Even the best investment trusts, including this one backed by Jacob Rothschild, sometimes present trading opportunities.
Markets
RIT Capital Partners has long been one of Citywire’s favourite investment trust picks.
Not only has it been used as a key investment trust Isa pick but closer to home, it actually also forms part of my childrens’ child trust funds.
Yet there is a time to trade even the best long-term investments and for anyone able to take a tactical view this could be it.
The self-managed trust, which is heavily backed by Lord Jacob Rothschild, reported the value of its portfolio on Friday and showed that its shares are now trading at an 8% premium to the value of its underlying portfolio.
The reason for this is clear. Investors tend to rush to this trust when they are scared because they know that in choppy times it is well-insulated from the worst of the market.
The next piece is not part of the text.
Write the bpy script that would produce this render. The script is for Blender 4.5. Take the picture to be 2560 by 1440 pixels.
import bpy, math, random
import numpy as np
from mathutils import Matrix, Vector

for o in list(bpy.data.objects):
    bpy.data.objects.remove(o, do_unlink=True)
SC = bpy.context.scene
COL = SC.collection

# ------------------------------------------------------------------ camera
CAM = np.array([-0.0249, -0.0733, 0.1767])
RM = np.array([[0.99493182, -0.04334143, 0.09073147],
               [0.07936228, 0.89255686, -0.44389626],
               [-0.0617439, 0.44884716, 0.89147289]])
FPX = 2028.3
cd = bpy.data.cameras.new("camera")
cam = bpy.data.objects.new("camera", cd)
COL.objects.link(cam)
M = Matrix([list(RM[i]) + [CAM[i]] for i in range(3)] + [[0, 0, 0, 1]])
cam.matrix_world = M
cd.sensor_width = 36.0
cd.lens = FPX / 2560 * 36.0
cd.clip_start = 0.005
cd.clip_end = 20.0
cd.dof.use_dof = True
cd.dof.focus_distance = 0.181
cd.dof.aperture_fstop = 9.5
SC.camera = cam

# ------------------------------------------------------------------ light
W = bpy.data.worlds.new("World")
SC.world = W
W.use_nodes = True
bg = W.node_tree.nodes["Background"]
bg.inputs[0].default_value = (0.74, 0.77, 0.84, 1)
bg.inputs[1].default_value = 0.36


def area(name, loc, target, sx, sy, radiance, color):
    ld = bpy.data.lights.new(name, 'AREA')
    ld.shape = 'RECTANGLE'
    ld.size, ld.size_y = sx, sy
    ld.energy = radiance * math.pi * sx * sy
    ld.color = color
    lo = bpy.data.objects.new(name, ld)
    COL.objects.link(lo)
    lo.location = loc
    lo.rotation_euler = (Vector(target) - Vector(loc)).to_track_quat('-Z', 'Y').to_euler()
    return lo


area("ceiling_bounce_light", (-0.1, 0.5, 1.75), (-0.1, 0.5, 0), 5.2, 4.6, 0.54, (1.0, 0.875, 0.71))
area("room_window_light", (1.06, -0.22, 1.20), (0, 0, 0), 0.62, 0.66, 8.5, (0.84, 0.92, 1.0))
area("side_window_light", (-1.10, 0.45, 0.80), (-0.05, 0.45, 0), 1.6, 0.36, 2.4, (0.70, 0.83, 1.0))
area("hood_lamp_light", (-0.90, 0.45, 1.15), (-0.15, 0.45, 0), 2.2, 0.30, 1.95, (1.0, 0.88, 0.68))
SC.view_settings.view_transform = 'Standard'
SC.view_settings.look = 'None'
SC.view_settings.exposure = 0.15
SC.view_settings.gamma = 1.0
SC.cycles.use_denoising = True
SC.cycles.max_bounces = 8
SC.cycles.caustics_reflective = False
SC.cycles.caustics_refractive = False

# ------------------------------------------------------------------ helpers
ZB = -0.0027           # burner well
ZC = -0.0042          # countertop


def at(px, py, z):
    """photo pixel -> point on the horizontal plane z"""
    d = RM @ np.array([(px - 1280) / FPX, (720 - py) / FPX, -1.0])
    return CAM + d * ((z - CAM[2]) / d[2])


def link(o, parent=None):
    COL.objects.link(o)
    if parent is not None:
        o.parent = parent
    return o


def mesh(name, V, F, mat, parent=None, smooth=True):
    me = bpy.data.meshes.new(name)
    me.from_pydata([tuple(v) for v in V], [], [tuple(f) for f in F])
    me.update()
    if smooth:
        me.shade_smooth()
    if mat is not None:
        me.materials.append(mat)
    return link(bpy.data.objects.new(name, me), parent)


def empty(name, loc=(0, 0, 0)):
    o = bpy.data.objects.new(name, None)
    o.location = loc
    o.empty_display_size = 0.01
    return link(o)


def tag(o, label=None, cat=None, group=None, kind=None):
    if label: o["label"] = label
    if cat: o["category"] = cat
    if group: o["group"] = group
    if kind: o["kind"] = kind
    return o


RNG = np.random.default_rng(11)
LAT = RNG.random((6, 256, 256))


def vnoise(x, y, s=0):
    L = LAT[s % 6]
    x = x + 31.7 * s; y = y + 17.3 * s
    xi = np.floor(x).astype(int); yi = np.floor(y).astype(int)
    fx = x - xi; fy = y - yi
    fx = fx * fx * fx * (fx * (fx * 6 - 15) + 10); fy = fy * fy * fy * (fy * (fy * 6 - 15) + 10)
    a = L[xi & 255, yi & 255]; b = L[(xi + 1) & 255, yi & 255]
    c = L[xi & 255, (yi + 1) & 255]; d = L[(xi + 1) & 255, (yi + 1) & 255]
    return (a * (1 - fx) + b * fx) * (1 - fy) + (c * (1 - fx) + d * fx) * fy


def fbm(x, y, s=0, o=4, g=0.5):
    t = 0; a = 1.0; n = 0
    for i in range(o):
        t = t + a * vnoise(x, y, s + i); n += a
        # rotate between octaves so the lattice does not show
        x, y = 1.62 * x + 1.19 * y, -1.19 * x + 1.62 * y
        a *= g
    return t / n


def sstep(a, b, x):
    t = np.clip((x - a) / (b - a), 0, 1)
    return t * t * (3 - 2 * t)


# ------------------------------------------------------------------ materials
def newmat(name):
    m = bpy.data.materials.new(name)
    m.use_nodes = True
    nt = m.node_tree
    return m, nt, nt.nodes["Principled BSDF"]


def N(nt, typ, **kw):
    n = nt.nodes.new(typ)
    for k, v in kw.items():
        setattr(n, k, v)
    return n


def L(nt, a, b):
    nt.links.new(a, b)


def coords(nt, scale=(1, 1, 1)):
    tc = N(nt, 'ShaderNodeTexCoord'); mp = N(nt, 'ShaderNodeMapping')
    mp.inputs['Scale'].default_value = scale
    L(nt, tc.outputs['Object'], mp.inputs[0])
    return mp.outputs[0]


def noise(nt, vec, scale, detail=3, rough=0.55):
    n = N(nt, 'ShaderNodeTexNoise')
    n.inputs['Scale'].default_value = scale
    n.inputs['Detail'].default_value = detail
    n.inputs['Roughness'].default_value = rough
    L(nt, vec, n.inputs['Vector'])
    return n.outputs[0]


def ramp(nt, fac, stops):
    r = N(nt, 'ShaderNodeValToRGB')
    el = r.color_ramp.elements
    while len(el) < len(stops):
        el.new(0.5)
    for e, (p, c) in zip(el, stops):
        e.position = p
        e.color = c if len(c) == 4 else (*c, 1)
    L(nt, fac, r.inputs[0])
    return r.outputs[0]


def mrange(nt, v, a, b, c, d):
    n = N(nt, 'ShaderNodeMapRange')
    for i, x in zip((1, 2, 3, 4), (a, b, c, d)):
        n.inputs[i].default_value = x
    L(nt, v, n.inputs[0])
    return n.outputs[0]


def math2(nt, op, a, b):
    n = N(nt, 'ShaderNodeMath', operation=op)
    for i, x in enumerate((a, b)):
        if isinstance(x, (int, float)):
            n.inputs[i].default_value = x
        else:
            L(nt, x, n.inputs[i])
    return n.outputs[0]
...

Partly this is because of the fund managers’ focus on wealth preservation and partly it is because of its asset allocation. Some 20% is allocated to private equity, around 10% is in physical assets and a portion is also in absolute return funds. This makes it less volatile than the market,.
It tends to outperform in tough markets and over the past three months it has been true to form. It has seen its portfolio drop by 6.6% while the MSCI World is down 11.9% and the FTSE All Share is down 12.6%.
This has forced the trust’s share price up sharply. The last time it traded on this sort of premium was in November 2008 when investors rushed in seeing it as a safe port in the credit crunch storm. For this reason the premium certainly does not bode well for investors’ mood generally.
For those able to take a tactical view on this trust they may conclude that this is an opportunity to trade.
Oriel Securities analyst Ian Scouller shares the conviction that this trust is a key long-term buy but is nonetheless recommending investors reduce their positions – with a fixed re-entry point to the market in mind.
He said: ‘The shares closed at £12.03 on Friday, which equates to an 8% premium to the current Thomson Financial NAV estimate of £11.09 based on Friday’s close. We think such a premium is excessive and think the shares should probably be currently trading around £11 to reflect this new NAV.’
Many investors will retort that if this trust is a good fundamental buy then it should simply remain so regardless of the volatility in the discount, yet for the tactically minded there could be good money to be made from selling out and they buying back in.